(TASK DESCRIPTION) Copy each line below exactly and leave the pictures out.
▬▬▬▬▬▬
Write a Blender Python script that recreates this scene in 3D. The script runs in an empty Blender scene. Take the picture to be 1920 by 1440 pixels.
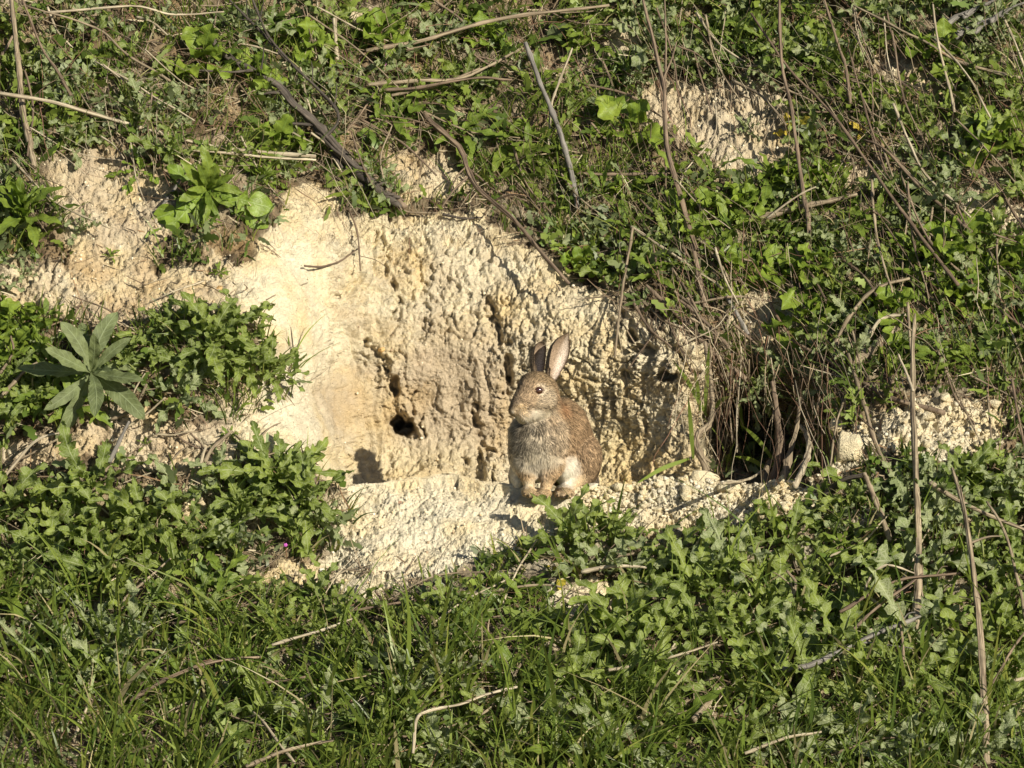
import bpy, math, random
import numpy as np
from mathutils import Vector, Matrix
random.seed(7)
RNG = np.random.default_rng(11)
SC = bpy.context.scene
COL = SC.collection

# ------------------------------------------------------------------ camera, sky, sun
TH = math.radians(12.0)           # camera looks 12 degrees down
D = 9.0                           # metres from the lens to the rabbit
FWD = np.array([0.0, math.cos(TH), -math.sin(TH)])
UPV = np.array([0.0, math.sin(TH), math.cos(TH)])
RGT = np.array([1.0, 0.0, 0.0])
CAMP = -D * FWD
cam_d = bpy.data.cameras.new('camera')
cam = bpy.data.objects.new('camera', cam_d); COL.objects.link(cam)
cam.location = CAMP
cam.rotation_euler = (math.pi/2 - TH, 0, 0)
cam_d.sensor_width = 36; cam_d.lens = 36 * D / 1.92
cam_d.clip_start = 0.5; cam_d.clip_end = 500
SC.camera = cam

SUNL = -0.77*RGT - 0.45*UPV + 1.0*FWD         # direction the light travels
SUNL /= np.linalg.norm(SUNL)
EL = math.asin(-SUNL[2]); AZ = math.atan2(-SUNL[0], -SUNL[1])
world = bpy.data.worlds.new('World'); SC.world = world; world.use_nodes = True
wn = world.node_tree; wn.nodes.clear()
sky = wn.nodes.new('ShaderNodeTexSky'); sky.sky_type = 'NISHITA'; sky.sun_disc = False
sky.sun_elevation = EL; sky.sun_rotation = AZ
bg = wn.nodes.new('ShaderNodeBackground'); bg.inputs['Strength'].default_value = 0.05
wo = wn.nodes.new('ShaderNodeOutputWorld')
wn.links.new(sky.outputs[0], bg.inputs[0]); wn.links.new(bg.outputs[0], wo.inputs[0])
sd = bpy.data.lights.new('sun', 'SUN'); sd.energy = 5.0; sd.angle = math.radians(0.5); sd.color = (1.0, 0.915, 0.75)
sun = bpy.data.objects.new('sun', sd); COL.objects.link(sun)
sun.rotation_euler = Vector(SUNL).to_track_quat('-Z', 'Y').to_euler()
sun.location = Vector(-SUNL*20)
SC.view_settings.view_transform = 'Standard'; SC.view_settings.look = 'None'
SC.view_settings.exposure = 0.48; SC.view_settings.gamma = 1.0
SC.render.engine = 'CYCLES'
SC.cycles.max_bounces = 5; SC.cycles.diffuse_bounces = 3; SC.cycles.glossy_bounces = 2
SC.cycles.transmission_bounces = 3; SC.cycles.transparent_max_bounces = 4

# ------------------------------------------------------------------ numpy helpers
def norm(a): return a / (np.linalg.norm(a, axis=-1, keepdims=True) + 1e-12)
def sstep(a, b, x):
    t = np.clip((x-a)/(b-a), 0, 1); return t*t*(3-2*t)
def P(px, py, w):
    """world point seen at photo position (px, py), w metres beyond the rabbit"""
    px = np.asarray(px, float); py = np.asarray(py, float); w = np.asarray(w, float)
    k = (D + w)
    return CAMP + k[..., None]*(FWD + ((px-960)/1000/D)[..., None]*RGT + ((720-py)/1000/D)[..., None]*UPV)
def proj(p):
    q = p - CAMP; k = q @ FWD
    return 960 + (q @ RGT)/k*D*1000, 720 - (q @ UPV)/k*D*1000, k - D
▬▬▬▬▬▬
(SOLUTION TO THIS EXERCISE)
Write a Blender Python script that recreates this scene in 3D. The script runs in an empty Blender scene. Take the picture to be 1920 by 1440 pixels.
import bpy, math, random
import numpy as np
from mathutils import Vector, Matrix
random.seed(7)
RNG = np.random.default_rng(11)
SC = bpy.context.scene
COL = SC.collection

# ------------------------------------------------------------------ camera, sky, sun
TH = math.radians(12.0)           # camera looks 12 degrees down
D = 9.0                           # metres from the lens to the rabbit
FWD = np.array([0.0, math.cos(TH), -math.sin(TH)])
UPV = np.array([0.0, math.sin(TH), math.cos(TH)])
RGT = np.array([1.0, 0.0, 0.0])
CAMP = -D * FWD
cam_d = bpy.data.cameras.new('camera')
cam = bpy.data.objects.new('camera', cam_d); COL.objects.link(cam)
cam.location = CAMP
cam.rotation_euler = (math.pi/2 - TH, 0, 0)
cam_d.sensor_width = 36; cam_d.lens = 36 * D / 1.92
cam_d.clip_start = 0.5; cam_d.clip_end = 500
SC.camera = cam

SUNL = -0.77*RGT - 0.45*UPV + 1.0*FWD         # direction the light travels
SUNL /= np.linalg.norm(SUNL)
EL = math.asin(-SUNL[2]); AZ = math.atan2(-SUNL[0], -SUNL[1])
world = bpy.data.worlds.new('World'); SC.world = world; world.use_nodes = True
wn = world.node_tree; wn.nodes.clear()
sky = wn.nodes.new('ShaderNodeTexSky'); sky.sky_type = 'NISHITA'; sky.sun_disc = False
sky.sun_elevation = EL; sky.sun_rotation = AZ
bg = wn.nodes.new('ShaderNodeBackground'); bg.inputs['Strength'].default_value = 0.05
wo = wn.nodes.new('ShaderNodeOutputWorld')
wn.links.new(sky.outputs[0], bg.inputs[0]); wn.links.new(bg.outputs[0], wo.inputs[0])
sd = bpy.data.lights.new('sun', 'SUN'); sd.energy = 5.0; sd.angle = math.radians(0.5); sd.color = (1.0, 0.915, 0.75)
sun = bpy.data.objects.new('sun', sd); COL.objects.link(sun)
sun.rotation_euler = Vector(SUNL).to_track_quat('-Z', 'Y').to_euler()
sun.location = Vector(-SUNL*20)
SC.view_settings.view_transform = 'Standard'; SC.view_settings.look = 'None'
SC.view_settings.exposure = 0.48; SC.view_settings.gamma = 1.0
SC.render.engine = 'CYCLES'
SC.cycles.max_bounces = 5; SC.cycles.diffuse_bounces = 3; SC.cycles.glossy_bounces = 2
SC.cycles.transmission_bounces = 3; SC.cycles.transparent_max_bounces = 4

# ------------------------------------------------------------------ numpy helpers
def norm(a): return a / (np.linalg.norm(a, axis=-1, keepdims=True) + 1e-12)
def sstep(a, b, x):
    t = np.clip((x-a)/(b-a), 0, 1); return t*t*(3-2*t)
def P(px, py, w):
    """world point seen at photo position (px, py), w metres beyond the rabbit"""
    px = np.asarray(px, float); py = np.asarray(py, float); w = np.asarray(w, float)
    k = (D + w)
    return CAMP + k[..., None]*(FWD + ((px-960)/1000/D)[..., None]*RGT + ((720-py)/1000/D)[..., None]*UPV)
def proj(p):
    q = p - CAMP; k = q @ FWD
    return 960 + (q @ RGT)/k*D*1000, 720 - (q @ UPV)/k*D*1000, k - D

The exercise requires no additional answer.